====== DATA SEGMENT
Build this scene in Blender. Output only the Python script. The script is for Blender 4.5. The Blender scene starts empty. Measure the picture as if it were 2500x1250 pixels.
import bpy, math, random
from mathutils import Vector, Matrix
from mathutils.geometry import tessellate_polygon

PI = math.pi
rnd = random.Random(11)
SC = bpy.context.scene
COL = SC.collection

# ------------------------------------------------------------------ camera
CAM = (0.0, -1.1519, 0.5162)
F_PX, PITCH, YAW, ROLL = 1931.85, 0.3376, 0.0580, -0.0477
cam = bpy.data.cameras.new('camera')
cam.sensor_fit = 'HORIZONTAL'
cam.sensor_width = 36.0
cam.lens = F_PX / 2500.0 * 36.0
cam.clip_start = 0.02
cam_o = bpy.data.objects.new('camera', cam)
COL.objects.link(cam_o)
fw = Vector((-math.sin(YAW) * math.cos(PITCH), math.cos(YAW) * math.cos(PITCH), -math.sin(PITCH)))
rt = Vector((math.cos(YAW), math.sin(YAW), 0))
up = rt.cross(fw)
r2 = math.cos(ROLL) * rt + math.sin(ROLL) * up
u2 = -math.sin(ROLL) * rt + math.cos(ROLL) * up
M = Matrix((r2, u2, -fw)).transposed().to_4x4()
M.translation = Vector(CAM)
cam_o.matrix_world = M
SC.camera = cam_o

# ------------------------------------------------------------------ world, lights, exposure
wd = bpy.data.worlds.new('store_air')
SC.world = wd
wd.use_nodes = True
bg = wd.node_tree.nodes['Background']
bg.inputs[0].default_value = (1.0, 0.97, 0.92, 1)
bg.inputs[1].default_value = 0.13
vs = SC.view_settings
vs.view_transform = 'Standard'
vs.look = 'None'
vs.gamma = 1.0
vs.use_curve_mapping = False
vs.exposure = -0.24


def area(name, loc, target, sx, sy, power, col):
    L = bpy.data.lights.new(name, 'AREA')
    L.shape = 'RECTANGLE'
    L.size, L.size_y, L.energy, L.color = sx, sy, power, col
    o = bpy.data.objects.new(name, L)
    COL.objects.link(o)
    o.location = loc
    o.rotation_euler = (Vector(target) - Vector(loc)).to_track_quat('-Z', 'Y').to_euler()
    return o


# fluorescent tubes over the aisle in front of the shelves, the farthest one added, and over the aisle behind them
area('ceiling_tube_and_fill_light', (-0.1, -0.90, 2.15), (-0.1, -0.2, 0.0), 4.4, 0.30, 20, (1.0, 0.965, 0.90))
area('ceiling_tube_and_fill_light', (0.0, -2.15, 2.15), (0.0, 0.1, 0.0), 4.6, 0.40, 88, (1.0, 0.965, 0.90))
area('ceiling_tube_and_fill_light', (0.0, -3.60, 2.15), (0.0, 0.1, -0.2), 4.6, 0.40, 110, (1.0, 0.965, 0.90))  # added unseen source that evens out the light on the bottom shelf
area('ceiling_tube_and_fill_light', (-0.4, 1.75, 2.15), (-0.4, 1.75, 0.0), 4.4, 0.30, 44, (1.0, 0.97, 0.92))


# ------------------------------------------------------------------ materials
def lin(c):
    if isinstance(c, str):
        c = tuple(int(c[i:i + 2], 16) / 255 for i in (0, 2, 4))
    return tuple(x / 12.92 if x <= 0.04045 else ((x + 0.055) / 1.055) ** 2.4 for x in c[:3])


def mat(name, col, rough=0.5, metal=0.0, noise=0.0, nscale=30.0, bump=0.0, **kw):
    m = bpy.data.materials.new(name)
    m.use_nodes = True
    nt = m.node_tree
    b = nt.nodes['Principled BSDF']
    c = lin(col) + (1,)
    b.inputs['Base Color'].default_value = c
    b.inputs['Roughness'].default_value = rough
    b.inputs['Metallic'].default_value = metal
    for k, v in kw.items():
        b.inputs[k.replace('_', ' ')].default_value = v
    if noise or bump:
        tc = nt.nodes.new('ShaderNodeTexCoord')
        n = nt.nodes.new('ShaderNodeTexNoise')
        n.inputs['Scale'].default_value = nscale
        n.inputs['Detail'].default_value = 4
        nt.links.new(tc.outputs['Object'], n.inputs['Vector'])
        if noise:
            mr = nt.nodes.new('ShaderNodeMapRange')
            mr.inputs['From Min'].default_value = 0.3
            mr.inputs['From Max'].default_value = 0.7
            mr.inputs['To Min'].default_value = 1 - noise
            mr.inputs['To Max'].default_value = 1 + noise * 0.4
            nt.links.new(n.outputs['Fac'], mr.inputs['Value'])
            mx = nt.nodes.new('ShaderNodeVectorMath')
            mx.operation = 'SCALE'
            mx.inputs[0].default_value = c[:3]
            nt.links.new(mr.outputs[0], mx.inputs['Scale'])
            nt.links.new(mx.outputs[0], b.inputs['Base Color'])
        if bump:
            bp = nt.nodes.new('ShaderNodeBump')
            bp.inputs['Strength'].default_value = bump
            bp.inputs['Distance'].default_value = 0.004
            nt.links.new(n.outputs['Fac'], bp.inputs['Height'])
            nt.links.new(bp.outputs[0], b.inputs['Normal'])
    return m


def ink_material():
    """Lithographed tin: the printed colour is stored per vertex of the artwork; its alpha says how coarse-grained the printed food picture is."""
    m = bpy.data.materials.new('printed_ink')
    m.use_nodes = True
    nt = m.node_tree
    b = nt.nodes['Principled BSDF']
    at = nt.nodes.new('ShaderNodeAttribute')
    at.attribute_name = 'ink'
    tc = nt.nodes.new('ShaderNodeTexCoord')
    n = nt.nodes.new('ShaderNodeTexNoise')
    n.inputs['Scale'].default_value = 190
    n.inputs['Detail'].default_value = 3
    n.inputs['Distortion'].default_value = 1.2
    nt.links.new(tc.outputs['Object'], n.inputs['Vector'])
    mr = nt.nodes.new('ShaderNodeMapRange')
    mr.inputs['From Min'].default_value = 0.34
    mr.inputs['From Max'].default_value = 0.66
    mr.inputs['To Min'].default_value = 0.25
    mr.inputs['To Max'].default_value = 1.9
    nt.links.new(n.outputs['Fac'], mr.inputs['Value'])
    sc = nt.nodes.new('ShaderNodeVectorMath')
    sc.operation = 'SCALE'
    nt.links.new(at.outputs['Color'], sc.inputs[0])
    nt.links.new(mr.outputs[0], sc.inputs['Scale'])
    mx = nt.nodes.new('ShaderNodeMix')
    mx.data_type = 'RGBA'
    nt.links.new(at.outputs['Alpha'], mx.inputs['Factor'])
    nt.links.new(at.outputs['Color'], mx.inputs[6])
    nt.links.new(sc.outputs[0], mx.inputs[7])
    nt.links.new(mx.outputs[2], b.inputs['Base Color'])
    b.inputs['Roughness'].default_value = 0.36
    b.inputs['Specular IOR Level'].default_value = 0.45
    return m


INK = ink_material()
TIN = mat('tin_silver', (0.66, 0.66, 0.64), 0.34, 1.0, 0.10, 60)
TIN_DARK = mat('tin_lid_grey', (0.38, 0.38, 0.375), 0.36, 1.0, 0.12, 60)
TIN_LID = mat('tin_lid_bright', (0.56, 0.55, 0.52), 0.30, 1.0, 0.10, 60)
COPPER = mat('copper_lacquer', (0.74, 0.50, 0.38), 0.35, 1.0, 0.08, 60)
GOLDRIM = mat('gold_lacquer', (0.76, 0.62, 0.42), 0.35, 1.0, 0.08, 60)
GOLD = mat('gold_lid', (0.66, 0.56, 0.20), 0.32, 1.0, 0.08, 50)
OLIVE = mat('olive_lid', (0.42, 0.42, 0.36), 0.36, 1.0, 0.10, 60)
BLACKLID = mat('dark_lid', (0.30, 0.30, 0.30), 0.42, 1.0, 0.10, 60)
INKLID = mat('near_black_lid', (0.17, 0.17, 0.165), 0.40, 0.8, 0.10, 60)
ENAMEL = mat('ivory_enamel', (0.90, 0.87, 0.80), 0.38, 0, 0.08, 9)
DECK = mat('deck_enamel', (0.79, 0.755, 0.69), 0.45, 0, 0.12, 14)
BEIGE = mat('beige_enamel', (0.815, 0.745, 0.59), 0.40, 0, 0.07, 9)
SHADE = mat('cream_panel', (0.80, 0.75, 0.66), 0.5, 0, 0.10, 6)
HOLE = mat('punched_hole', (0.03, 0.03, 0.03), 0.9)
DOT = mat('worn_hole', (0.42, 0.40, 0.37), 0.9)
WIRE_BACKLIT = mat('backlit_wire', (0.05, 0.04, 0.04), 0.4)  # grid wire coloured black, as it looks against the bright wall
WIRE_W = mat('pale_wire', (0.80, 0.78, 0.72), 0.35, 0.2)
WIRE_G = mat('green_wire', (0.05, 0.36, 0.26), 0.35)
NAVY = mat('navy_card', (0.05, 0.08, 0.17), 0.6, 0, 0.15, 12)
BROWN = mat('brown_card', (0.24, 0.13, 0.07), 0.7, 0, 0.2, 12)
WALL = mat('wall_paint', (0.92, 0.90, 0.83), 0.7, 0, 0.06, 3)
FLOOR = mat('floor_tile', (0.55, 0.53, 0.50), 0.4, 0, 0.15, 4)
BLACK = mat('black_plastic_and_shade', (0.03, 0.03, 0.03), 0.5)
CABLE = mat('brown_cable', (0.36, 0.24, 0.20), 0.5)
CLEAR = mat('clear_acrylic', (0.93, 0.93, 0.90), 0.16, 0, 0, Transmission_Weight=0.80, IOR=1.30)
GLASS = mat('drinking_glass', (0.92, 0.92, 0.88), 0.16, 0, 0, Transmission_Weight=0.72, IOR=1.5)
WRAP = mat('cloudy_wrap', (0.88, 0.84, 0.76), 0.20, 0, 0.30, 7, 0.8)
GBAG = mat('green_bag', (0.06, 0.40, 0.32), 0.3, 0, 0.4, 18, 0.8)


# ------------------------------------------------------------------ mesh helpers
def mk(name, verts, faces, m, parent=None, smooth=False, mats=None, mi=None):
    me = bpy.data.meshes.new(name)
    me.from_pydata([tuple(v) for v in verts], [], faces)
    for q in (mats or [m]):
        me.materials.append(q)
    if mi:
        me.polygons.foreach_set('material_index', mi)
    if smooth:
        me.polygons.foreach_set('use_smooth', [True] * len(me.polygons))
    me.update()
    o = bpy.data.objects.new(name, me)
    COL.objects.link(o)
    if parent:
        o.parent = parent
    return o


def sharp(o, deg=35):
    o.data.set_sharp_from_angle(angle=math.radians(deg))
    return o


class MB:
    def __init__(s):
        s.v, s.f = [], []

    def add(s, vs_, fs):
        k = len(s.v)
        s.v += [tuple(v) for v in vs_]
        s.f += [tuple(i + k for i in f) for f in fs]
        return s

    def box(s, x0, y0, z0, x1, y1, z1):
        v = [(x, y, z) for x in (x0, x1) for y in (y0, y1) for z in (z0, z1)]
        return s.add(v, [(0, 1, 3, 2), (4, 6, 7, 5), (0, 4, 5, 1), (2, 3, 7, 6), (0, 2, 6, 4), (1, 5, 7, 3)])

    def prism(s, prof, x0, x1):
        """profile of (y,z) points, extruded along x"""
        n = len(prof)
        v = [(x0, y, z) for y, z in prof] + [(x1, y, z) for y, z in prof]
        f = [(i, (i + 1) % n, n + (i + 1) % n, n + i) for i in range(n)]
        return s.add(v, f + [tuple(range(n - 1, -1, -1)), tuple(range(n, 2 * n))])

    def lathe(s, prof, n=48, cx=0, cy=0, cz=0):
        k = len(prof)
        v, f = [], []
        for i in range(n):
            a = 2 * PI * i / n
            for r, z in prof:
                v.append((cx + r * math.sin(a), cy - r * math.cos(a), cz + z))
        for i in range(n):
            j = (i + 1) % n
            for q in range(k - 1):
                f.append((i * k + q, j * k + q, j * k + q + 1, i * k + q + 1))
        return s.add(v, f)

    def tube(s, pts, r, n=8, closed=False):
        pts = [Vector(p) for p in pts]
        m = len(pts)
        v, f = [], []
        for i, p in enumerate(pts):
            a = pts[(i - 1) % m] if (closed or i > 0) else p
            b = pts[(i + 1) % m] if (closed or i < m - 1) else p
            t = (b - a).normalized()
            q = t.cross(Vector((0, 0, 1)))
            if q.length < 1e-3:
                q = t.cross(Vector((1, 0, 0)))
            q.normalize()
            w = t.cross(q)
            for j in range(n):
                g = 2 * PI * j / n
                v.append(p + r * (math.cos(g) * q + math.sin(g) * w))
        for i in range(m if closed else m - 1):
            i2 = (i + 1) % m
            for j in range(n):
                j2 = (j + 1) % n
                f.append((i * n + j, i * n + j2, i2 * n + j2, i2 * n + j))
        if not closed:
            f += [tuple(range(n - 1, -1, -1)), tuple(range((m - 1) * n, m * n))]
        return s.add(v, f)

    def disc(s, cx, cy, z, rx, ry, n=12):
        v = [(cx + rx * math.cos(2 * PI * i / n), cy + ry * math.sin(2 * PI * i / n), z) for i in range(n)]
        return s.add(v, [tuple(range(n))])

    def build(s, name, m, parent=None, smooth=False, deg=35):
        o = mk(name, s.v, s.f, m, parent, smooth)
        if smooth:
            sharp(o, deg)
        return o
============
* _YOUR GOAL_:
Everything from the first line of the material through the line containing "vs.exposure = -0.24" is to be printed exactly; lines after that are to be left out.

* _THE ANSWER_:
Build this scene in Blender. Output only the Python script. The script is for Blender 4.5. The Blender scene starts empty. Measure the picture as if it were 2500x1250 pixels.
import bpy, math, random
from mathutils import Vector, Matrix
from mathutils.geometry import tessellate_polygon

PI = math.pi
rnd = random.Random(11)
SC = bpy.context.scene
COL = SC.collection

# ------------------------------------------------------------------ camera
CAM = (0.0, -1.1519, 0.5162)
F_PX, PITCH, YAW, ROLL = 1931.85, 0.3376, 0.0580, -0.0477
cam = bpy.data.cameras.new('camera')
cam.sensor_fit = 'HORIZONTAL'
cam.sensor_width = 36.0
cam.lens = F_PX / 2500.0 * 36.0
cam.clip_start = 0.02
cam_o = bpy.data.objects.new('camera', cam)
COL.objects.link(cam_o)
fw = Vector((-math.sin(YAW) * math.cos(PITCH), math.cos(YAW) * math.cos(PITCH), -math.sin(PITCH)))
rt = Vector((math.cos(YAW), math.sin(YAW), 0))
up = rt.cross(fw)
r2 = math.cos(ROLL) * rt + math.sin(ROLL) * up
u2 = -math.sin(ROLL) * rt + math.cos(ROLL) * up
M = Matrix((r2, u2, -fw)).transposed().to_4x4()
M.translation = Vector(CAM)
cam_o.matrix_world = M
SC.camera = cam_o

# ------------------------------------------------------------------ world, lights, exposure
wd = bpy.data.worlds.new('store_air')
SC.world = wd
wd.use_nodes = True
bg = wd.node_tree.nodes['Background']
bg.inputs[0].default_value = (1.0, 0.97, 0.92, 1)
bg.inputs[1].default_value = 0.13
vs = SC.view_settings
vs.view_transform = 'Standard'
vs.look = 'None'
vs.gamma = 1.0
vs.use_curve_mapping = False
vs.exposure = -0.24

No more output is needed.